The term “Operation Chokepoint 2.0” was coined in February 2023 by crypto venture capitalist Nic Carter, referencing the Justice Department’s earlier initiative targeting payday lenders and banks in the 2010s[1]. The FDIC has been compelled to release documents showing efforts to discourage banks from serving crypto firms, with Coinbase continuing legal efforts to obtain further evidence of the alleged practices[1].
Legal challenges to the executive order have already emerged. Alex Chandra, a partner at Indonesia-based law firm IGNOS Law Alliance, noted that while executive orders can enforce existing laws, they cannot create new protections.
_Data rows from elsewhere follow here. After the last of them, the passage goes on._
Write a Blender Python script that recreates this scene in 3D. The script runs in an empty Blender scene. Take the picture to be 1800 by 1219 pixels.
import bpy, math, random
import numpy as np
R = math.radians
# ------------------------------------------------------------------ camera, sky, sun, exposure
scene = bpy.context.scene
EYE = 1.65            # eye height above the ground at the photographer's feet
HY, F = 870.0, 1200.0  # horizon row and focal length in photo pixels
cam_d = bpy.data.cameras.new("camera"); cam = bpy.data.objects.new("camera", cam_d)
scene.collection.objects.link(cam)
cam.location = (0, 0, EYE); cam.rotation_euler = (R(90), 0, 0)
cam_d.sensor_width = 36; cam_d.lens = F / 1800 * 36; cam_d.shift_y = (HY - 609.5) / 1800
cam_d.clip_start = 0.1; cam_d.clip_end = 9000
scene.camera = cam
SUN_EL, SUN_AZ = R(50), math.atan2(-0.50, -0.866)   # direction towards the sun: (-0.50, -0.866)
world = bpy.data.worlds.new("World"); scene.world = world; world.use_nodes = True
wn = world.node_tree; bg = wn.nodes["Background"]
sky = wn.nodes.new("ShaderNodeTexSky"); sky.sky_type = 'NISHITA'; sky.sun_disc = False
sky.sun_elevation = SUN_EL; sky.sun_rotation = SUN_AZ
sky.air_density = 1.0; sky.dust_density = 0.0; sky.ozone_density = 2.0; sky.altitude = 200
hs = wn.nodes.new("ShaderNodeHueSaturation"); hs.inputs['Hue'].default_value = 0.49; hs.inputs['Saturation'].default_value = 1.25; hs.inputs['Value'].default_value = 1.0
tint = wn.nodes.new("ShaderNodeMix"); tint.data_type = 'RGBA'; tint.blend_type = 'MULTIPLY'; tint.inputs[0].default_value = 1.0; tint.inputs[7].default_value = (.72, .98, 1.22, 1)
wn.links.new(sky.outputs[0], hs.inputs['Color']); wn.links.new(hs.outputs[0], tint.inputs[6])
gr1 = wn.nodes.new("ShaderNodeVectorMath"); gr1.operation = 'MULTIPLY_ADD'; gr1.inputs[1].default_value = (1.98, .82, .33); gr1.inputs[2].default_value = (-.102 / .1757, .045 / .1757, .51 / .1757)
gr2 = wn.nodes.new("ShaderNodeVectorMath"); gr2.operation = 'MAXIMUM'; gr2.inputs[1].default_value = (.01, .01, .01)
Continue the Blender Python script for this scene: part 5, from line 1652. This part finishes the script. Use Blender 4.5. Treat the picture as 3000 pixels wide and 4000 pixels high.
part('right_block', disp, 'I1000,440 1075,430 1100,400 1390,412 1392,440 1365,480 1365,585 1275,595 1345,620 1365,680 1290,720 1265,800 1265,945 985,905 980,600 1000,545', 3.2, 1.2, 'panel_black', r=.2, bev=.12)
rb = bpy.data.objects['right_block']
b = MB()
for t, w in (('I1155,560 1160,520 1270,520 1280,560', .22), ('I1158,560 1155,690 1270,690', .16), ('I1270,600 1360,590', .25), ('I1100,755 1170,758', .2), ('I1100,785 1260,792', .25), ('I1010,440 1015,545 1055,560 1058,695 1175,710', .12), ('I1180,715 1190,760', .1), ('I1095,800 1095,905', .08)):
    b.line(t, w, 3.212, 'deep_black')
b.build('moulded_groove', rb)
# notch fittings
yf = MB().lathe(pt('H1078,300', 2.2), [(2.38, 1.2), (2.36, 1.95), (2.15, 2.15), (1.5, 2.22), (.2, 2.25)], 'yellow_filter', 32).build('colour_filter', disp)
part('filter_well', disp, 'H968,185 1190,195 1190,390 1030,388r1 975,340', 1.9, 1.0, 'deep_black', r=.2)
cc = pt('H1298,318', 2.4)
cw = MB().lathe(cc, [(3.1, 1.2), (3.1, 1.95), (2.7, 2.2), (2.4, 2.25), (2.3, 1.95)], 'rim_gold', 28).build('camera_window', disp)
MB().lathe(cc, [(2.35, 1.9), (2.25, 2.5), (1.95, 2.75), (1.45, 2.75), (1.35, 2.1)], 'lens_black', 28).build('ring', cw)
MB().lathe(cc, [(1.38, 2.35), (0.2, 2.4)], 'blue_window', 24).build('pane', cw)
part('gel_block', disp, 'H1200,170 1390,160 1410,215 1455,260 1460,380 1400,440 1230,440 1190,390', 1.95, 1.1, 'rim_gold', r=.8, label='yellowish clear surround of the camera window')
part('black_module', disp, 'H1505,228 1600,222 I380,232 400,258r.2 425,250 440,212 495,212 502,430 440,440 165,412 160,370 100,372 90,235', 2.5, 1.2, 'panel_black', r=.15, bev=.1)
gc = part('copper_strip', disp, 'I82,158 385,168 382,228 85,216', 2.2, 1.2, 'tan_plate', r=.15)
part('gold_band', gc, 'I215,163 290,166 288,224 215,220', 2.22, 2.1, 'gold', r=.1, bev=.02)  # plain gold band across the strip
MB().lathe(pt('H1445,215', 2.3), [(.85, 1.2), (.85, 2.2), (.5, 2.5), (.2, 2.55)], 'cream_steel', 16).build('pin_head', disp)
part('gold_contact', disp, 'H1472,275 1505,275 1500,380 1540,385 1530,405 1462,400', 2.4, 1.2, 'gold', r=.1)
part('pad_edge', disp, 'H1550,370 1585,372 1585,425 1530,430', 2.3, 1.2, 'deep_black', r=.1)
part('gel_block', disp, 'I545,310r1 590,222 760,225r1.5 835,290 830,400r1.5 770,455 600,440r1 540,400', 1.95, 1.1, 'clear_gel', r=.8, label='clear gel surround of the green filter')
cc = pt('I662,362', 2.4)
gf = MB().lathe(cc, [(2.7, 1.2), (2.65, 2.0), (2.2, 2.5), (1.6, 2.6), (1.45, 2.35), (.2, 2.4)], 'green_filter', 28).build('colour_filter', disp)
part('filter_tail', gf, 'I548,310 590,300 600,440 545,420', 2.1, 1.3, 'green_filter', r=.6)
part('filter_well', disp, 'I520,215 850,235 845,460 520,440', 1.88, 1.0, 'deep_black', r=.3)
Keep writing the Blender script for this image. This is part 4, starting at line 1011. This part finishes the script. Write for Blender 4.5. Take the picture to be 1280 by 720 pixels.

Political affiliation is not a protected class under current federal anti-discrimination law, raising questions about the legal foundation of the directive[1]. The banking industry generally refers to the practice as “derisking,” and institutions are permitted broad discretion in closing accounts where legal, financial, or reputational risks are perceived[1].
In response, banks have revised policies to explicitly prohibit political discrimination and have engaged with Republican state officials to demonstrate compliance[1]. The Federal Reserve announced in June that it would stop examining for reputational risk, aligning with similar moves by the Office of the Comptroller of the Currency and the FDIC[1].
If finalized, the order will require federal agencies to dismantle internal policies that facilitated debanking, refer violations to the Justice Department, and review how the Federal Reserve grants access to critical banking infrastructure for crypto firms[1]. It also includes provisions to investigate banks for allegedly denying services to political conservatives and directs the Small Business Administration to assess banking practices related to small business loans[1].
Trump has previously criticized Biden-era regulators, stating that “the regulators control the banks,” and that federal agencies are the ultimate decision-makers in banking denials[1]. The draft order does not name specific banks but highlights cases such as Bank of America’s decision to close an account for a Christian organization in Uganda, citing its policy against serving small overseas businesses[1].